# Supplied material
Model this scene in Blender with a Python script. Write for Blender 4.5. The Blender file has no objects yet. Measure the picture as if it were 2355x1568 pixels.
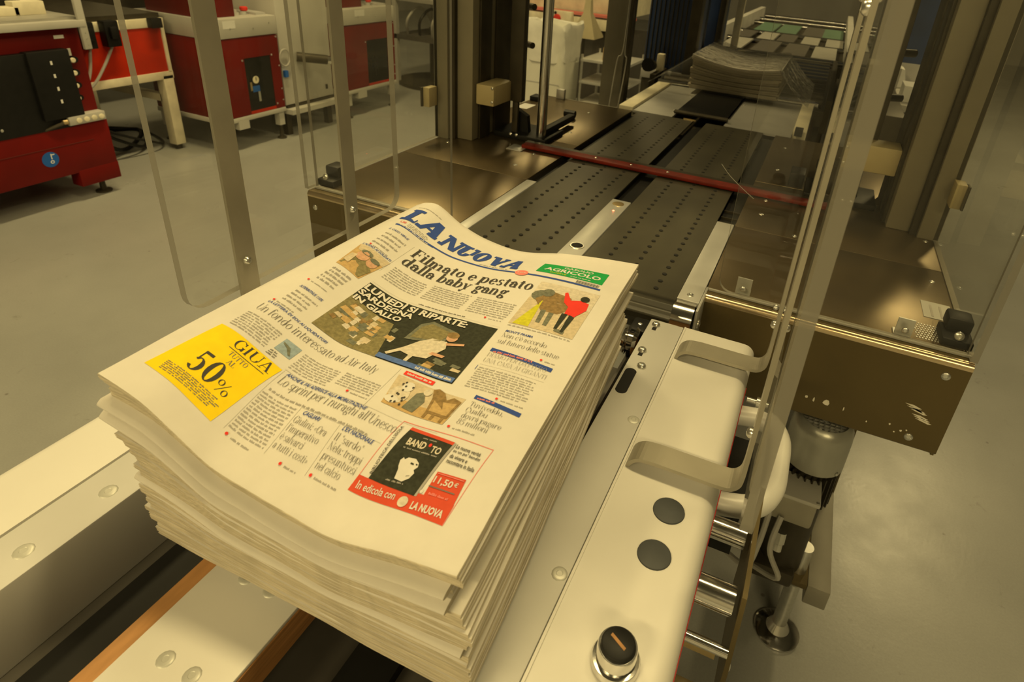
import bpy, bmesh, math, random
from mathutils import Vector, Matrix
random.seed(7)
PI = math.pi
SC = bpy.context.scene
COL = SC.collection

# ------------------------------------------------------------------ camera
CAM = Vector((0, 0, 1.27))
f_px = 1416.8
Rm = [[0.919, 0.386, 0.078], [0.235, -0.379, -0.895], [-0.316, 0.841, -0.439]]
def _euler(yaw, pit, rol):
    def mm(a, b): return [[sum(a[i][k]*b[k][j] for k in range(3)) for j in range(3)] for i in range(3)]
    Bm = [[1, 0, 0], [0, 0, -1], [0, 1, 0]]
    c, s = math.cos, math.sin
    Rz = [[c(yaw), -s(yaw), 0], [s(yaw), c(yaw), 0], [0, 0, 1]]
    Rx = [[1, 0, 0], [0, c(pit), -s(pit)], [0, s(pit), c(pit)]]
    Rr = [[c(rol), -s(rol), 0], [s(rol), c(rol), 0], [0, 0, 1]]
    return mm(Rr, mm(Rx, mm(Bm, Rz)))
Rm = _euler(-.359741753, .454395383, .0869460665)
cam_d = bpy.data.cameras.new('camera')
cam_d.sensor_width = 36
cam_d.sensor_fit = 'HORIZONTAL'
cam_d.lens = f_px/2355*36
cam_d.shift_x = -(1304.8-1177.5)/2355
cam_d.shift_y = -(784-565.7)/2355
cam_d.clip_start = .01
cam_d.dof.use_dof = True
cam_d.dof.focus_distance = .62
cam_d.dof.aperture_fstop = 13
cam = bpy.data.objects.new('camera', cam_d)
COL.objects.link(cam)
M = Matrix(((Rm[0][0], -Rm[1][0], -Rm[2][0], CAM.x), (Rm[0][1], -Rm[1][1], -Rm[2][1], CAM.y), (Rm[0][2], -Rm[1][2], -Rm[2][2], CAM.z), (0, 0, 0, 1)))
cam.matrix_world = M
SC.camera = cam

# ------------------------------------------------------------------ world, lamps, exposure
w = bpy.data.worlds.new('world'); SC.world = w
w.use_nodes = True
w.node_tree.nodes['Background'].inputs[0].default_value = (1, .76, .36, 1)
w.node_tree.nodes['Background'].inputs[1].default_value = .015
SC.view_settings.view_transform = 'Standard'
SC.view_settings.look = 'None'
SC.view_settings.gamma = 1
SC.view_settings.use_curve_mapping = False
SC.view_settings.exposure = 0
WARM = (1.0, .775, .345)
# hanging fluorescent fittings: (x, y, z, length along y, watts)
# hanging fluorescent fittings: (x, y, z, length, watts, axis)
LAMPS = [(.05, .98, 3.2, 1.5, 43, 'x'), (1.6, 5.4, 3.7, 1.5, 70, 'y'), (-2.2, 2.4, 3.9, 1.5, 90, 'y'), (-2.4, 6.6, 3.9, 1.5, 35, 'y'),
         (-1.3, -2.2, 3.0, 1.5, 85, 'x'), (1.3, -2.2, 3.0, 1.5, 50, 'x')]

# ------------------------------------------------------------------ materials
MATS = {}
def mat(name, col, rough=.5, metal=0., var=.08, scale=20., bump=0., stretch=(1, 1, 1), spec=.5, col2=None, bscale=None):
    if name in MATS: return MATS[name]
    m = bpy.data.materials.new(name); m.use_nodes = True
    nt = m.node_tree; b = nt.nodes['Principled BSDF']
    tc = nt.nodes.new('ShaderNodeTexCoord'); mp = nt.nodes.new('ShaderNodeMapping')
    mp.inputs['Scale'].default_value = stretch
    nt.links.new(tc.outputs['Object'], mp.inputs[0])
    n = nt.nodes.new('ShaderNodeTexNoise'); n.inputs['Scale'].default_value = scale; n.inputs['Detail'].default_value = 4
    nt.links.new(mp.outputs[0], n.inputs['Vector'])
    r = nt.nodes.new('ShaderNodeValToRGB')
    c2 = col2 or tuple(min(1, c*(1+var)) for c in col)
    c1 = col if col2 else tuple(c*(1-var) for c in col)
    r.color_ramp.elements[0].position = .35; r.color_ramp.elements[1].position = .68
    r.color_ramp.elements[0].color = (*c1, 1); r.color_ramp.elements[1].color = (*c2, 1)
    nt.links.new(n.outputs['Fac'], r.inputs[0]); nt.links.new(r.outputs[0], b.inputs['Base Color'])
    b.inputs['Roughness'].default_value = rough; b.inputs['Metallic'].default_value = metal
    b.inputs['Specular IOR Level'].default_value = spec
    if bump:
        n2 = nt.nodes.new('ShaderNodeTexNoise'); n2.inputs['Scale'].default_value = bscale or scale*4; n2.inputs['Detail'].default_value = 3
        nt.links.new(mp.outputs[0], n2.inputs['Vector'])
        bp = nt.nodes.new('ShaderNodeBump'); bp.inputs['Strength'].default_value = bump; bp.inputs['Distance'].default_value = .002
        nt.links.new(n2.outputs['Fac'], bp.inputs['Height']); nt.links.new(bp.outputs[0], b.inputs['Normal'])
    MATS[name] = m
    return m

def clear(name, tint=.94, rough=.02, refl=1.0, haze=.03, hazecol=(.7, .7, .7), bump=0., ior=1.45):
    m = bpy.data.materials.new(name); m.use_nodes = True
    nt = m.node_tree; nt.nodes.remove(nt.nodes['Principled BSDF']); out = nt.nodes['Material Output']
    tr = nt.nodes.new('ShaderNodeBsdfTransparent'); tr.inputs[0].default_value = (tint, tint, tint*.985, 1)
    gl = nt.nodes.new('ShaderNodeBsdfGlossy'); gl.inputs['Roughness'].default_value = rough
    df = nt.nodes.new('ShaderNodeBsdfDiffuse'); df.inputs[0].default_value = (*hazecol, 1)
    fr = nt.nodes.new('ShaderNodeFresnel'); fr.inputs[0].default_value = ior
    mu = nt.nodes.new('ShaderNodeMath'); mu.operation = 'MULTIPLY'; mu.inputs[1].default_value = refl
    ge = nt.nodes.new('ShaderNodeNewGeometry'); iv = nt.nodes.new('ShaderNodeMath'); iv.operation = 'SUBTRACT'; iv.inputs[0].default_value = refl
    nt.links.new(ge.outputs['Backfacing'], iv.inputs[1]); iv.use_clamp = True
    nt.links.new(iv.outputs[0], mu.inputs[1])
    nt.links.new(fr.outputs[0], mu.inputs[0])
    m1 = nt.nodes.new('ShaderNodeMixShader'); m2 = nt.nodes.new('ShaderNodeMixShader')
    m1.inputs[0].default_value = haze
    nt.links.new(tr.outputs[0], m1.inputs[1]); nt.links.new(df.outputs[0], m1.inputs[2])
    nt.links.new(mu.outputs[0], m2.inputs[0]); nt.links.new(m1.outputs[0], m2.inputs[1]); nt.links.new(gl.outputs[0], m2.inputs[2])
    nt.links.new(m2.outputs[0], out.inputs[0])
    if bump:
        tc = nt.nodes.new('ShaderNodeTexCoord'); n2 = nt.nodes.new('ShaderNodeTexNoise'); n2.inputs['Scale'].default_value = 28; n2.inputs['Detail'].default_value = 3
        nt.links.new(tc.outputs['Object'], n2.inputs['Vector'])
        bp = nt.nodes.new('ShaderNodeBump'); bp.inputs['Strength'].default_value = bump; bp.inputs['Distance'].default_value = .01
        nt.links.new(n2.outputs['Fac'], bp.inputs['Height'])
        nt.links.new(bp.outputs[0], gl.inputs['Normal']); nt.links.new(bp.outputs[0], fr.inputs['Normal'])
    MATS[name] = m
    return m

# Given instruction
Exclude the images, then output the data above word for word.

# Right answer
Model this scene in Blender with a Python script. Write for Blender 4.5. The Blender file has no objects yet. Measure the picture as if it were 2355x1568 pixels.
import bpy, bmesh, math, random
from mathutils import Vector, Matrix
random.seed(7)
PI = math.pi
SC = bpy.context.scene
COL = SC.collection

# ------------------------------------------------------------------ camera
CAM = Vector((0, 0, 1.27))
f_px = 1416.8
Rm = [[0.919, 0.386, 0.078], [0.235, -0.379, -0.895], [-0.316, 0.841, -0.439]]
def _euler(yaw, pit, rol):
    def mm(a, b): return [[sum(a[i][k]*b[k][j] for k in range(3)) for j in range(3)] for i in range(3)]
    Bm = [[1, 0, 0], [0, 0, -1], [0, 1, 0]]
    c, s = math.cos, math.sin
    Rz = [[c(yaw), -s(yaw), 0], [s(yaw), c(yaw), 0], [0, 0, 1]]
    Rx = [[1, 0, 0], [0, c(pit), -s(pit)], [0, s(pit), c(pit)]]
    Rr = [[c(rol), -s(rol), 0], [s(rol), c(rol), 0], [0, 0, 1]]
    return mm(Rr, mm(Rx, mm(Bm, Rz)))
Rm = _euler(-.359741753, .454395383, .0869460665)
cam_d = bpy.data.cameras.new('camera')
cam_d.sensor_width = 36
cam_d.sensor_fit = 'HORIZONTAL'
cam_d.lens = f_px/2355*36
cam_d.shift_x = -(1304.8-1177.5)/2355
cam_d.shift_y = -(784-565.7)/2355
cam_d.clip_start = .01
cam_d.dof.use_dof = True
cam_d.dof.focus_distance = .62
cam_d.dof.aperture_fstop = 13
cam = bpy.data.objects.new('camera', cam_d)
COL.objects.link(cam)
M = Matrix(((Rm[0][0], -Rm[1][0], -Rm[2][0], CAM.x), (Rm[0][1], -Rm[1][1], -Rm[2][1], CAM.y), (Rm[0][2], -Rm[1][2], -Rm[2][2], CAM.z), (0, 0, 0, 1)))
cam.matrix_world = M
SC.camera = cam

# ------------------------------------------------------------------ world, lamps, exposure
w = bpy.data.worlds.new('world'); SC.world = w
w.use_nodes = True
w.node_tree.nodes['Background'].inputs[0].default_value = (1, .76, .36, 1)
w.node_tree.nodes['Background'].inputs[1].default_value = .015
SC.view_settings.view_transform = 'Standard'
SC.view_settings.look = 'None'
SC.view_settings.gamma = 1
SC.view_settings.use_curve_mapping = False
SC.view_settings.exposure = 0
WARM = (1.0, .775, .345)
# hanging fluorescent fittings: (x, y, z, length along y, watts)
# hanging fluorescent fittings: (x, y, z, length, watts, axis)
LAMPS = [(.05, .98, 3.2, 1.5, 43, 'x'), (1.6, 5.4, 3.7, 1.5, 70, 'y'), (-2.2, 2.4, 3.9, 1.5, 90, 'y'), (-2.4, 6.6, 3.9, 1.5, 35, 'y'),
         (-1.3, -2.2, 3.0, 1.5, 85, 'x'), (1.3, -2.2, 3.0, 1.5, 50, 'x')]

# ------------------------------------------------------------------ materials
MATS = {}
def mat(name, col, rough=.5, metal=0., var=.08, scale=20., bump=0., stretch=(1, 1, 1), spec=.5, col2=None, bscale=None):
    if name in MATS: return MATS[name]
    m = bpy.data.materials.new(name); m.use_nodes = True
    nt = m.node_tree; b = nt.nodes['Principled BSDF']
    tc = nt.nodes.new('ShaderNodeTexCoord'); mp = nt.nodes.new('ShaderNodeMapping')
    mp.inputs['Scale'].default_value = stretch
    nt.links.new(tc.outputs['Object'], mp.inputs[0])
    n = nt.nodes.new('ShaderNodeTexNoise'); n.inputs['Scale'].default_value = scale; n.inputs['Detail'].default_value = 4
    nt.links.new(mp.outputs[0], n.inputs['Vector'])
    r = nt.nodes.new('ShaderNodeValToRGB')
    c2 = col2 or tuple(min(1, c*(1+var)) for c in col)
    c1 = col if col2 else tuple(c*(1-var) for c in col)
    r.color_ramp.elements[0].position = .35; r.color_ramp.elements[1].position = .68
    r.color_ramp.elements[0].color = (*c1, 1); r.color_ramp.elements[1].color = (*c2, 1)
    nt.links.new(n.outputs['Fac'], r.inputs[0]); nt.links.new(r.outputs[0], b.inputs['Base Color'])
    b.inputs['Roughness'].default_value = rough; b.inputs['Metallic'].default_value = metal
    b.inputs['Specular IOR Level'].default_value = spec
    if bump:
        n2 = nt.nodes.new('ShaderNodeTexNoise'); n2.inputs['Scale'].default_value = bscale or scale*4; n2.inputs['Detail'].default_value = 3
        nt.links.new(mp.outputs[0], n2.inputs['Vector'])
        bp = nt.nodes.new('ShaderNodeBump'); bp.inputs['Strength'].default_value = bump; bp.inputs['Distance'].default_value = .002
        nt.links.new(n2.outputs['Fac'], bp.inputs['Height']); nt.links.new(bp.outputs[0], b.inputs['Normal'])
    MATS[name] = m
    return m

def clear(name, tint=.94, rough=.02, refl=1.0, haze=.03, hazecol=(.7, .7, .7), bump=0., ior=1.45):
    m = bpy.data.materials.new(name); m.use_nodes = True
    nt = m.node_tree; nt.nodes.remove(nt.nodes['Principled BSDF']); out = nt.nodes['Material Output']
    tr = nt.nodes.new('ShaderNodeBsdfTransparent'); tr.inputs[0].default_value = (tint, tint, tint*.985, 1)
    gl = nt.nodes.new('ShaderNodeBsdfGlossy'); gl.inputs['Roughness'].default_value = rough
    df = nt.nodes.new('ShaderNodeBsdfDiffuse'); df.inputs[0].default_value = (*hazecol, 1)
    fr = nt.nodes.new('ShaderNodeFresnel'); fr.inputs[0].default_value = ior
    mu = nt.nodes.new('ShaderNodeMath'); mu.operation = 'MULTIPLY'; mu.inputs[1].default_value = refl
    ge = nt.nodes.new('ShaderNodeNewGeometry'); iv = nt.nodes.new('ShaderNodeMath'); iv.operation = 'SUBTRACT'; iv.inputs[0].default_value = refl
    nt.links.new(ge.outputs['Backfacing'], iv.inputs[1]); iv.use_clamp = True
    nt.links.new(iv.outputs[0], mu.inputs[1])
    nt.links.new(fr.outputs[0], mu.inputs[0])
    m1 = nt.nodes.new('ShaderNodeMixShader'); m2 = nt.nodes.new('ShaderNodeMixShader')
    m1.inputs[0].default_value = haze
    nt.links.new(tr.outputs[0], m1.inputs[1]); nt.links.new(df.outputs[0], m1.inputs[2])
    nt.links.new(mu.outputs[0], m2.inputs[0]); nt.links.new(m1.outputs[0], m2.inputs[1]); nt.links.new(gl.outputs[0], m2.inputs[2])
    nt.links.new(m2.outputs[0], out.inputs[0])
    if bump:
        tc = nt.nodes.new('ShaderNodeTexCoord'); n2 = nt.nodes.new('ShaderNodeTexNoise'); n2.inputs['Scale'].default_value = 28; n2.inputs['Detail'].default_value = 3
        nt.links.new(tc.outputs['Object'], n2.inputs['Vector'])
        bp = nt.nodes.new('ShaderNodeBump'); bp.inputs['Strength'].default_value = bump; bp.inputs['Distance'].default_value = .01
        nt.links.new(n2.outputs['Fac'], bp.inputs['Height'])
        nt.links.new(bp.outputs[0], gl.inputs['Normal']); nt.links.new(bp.outputs[0], fr.inputs['Normal'])
    MATS[name] = m
    return m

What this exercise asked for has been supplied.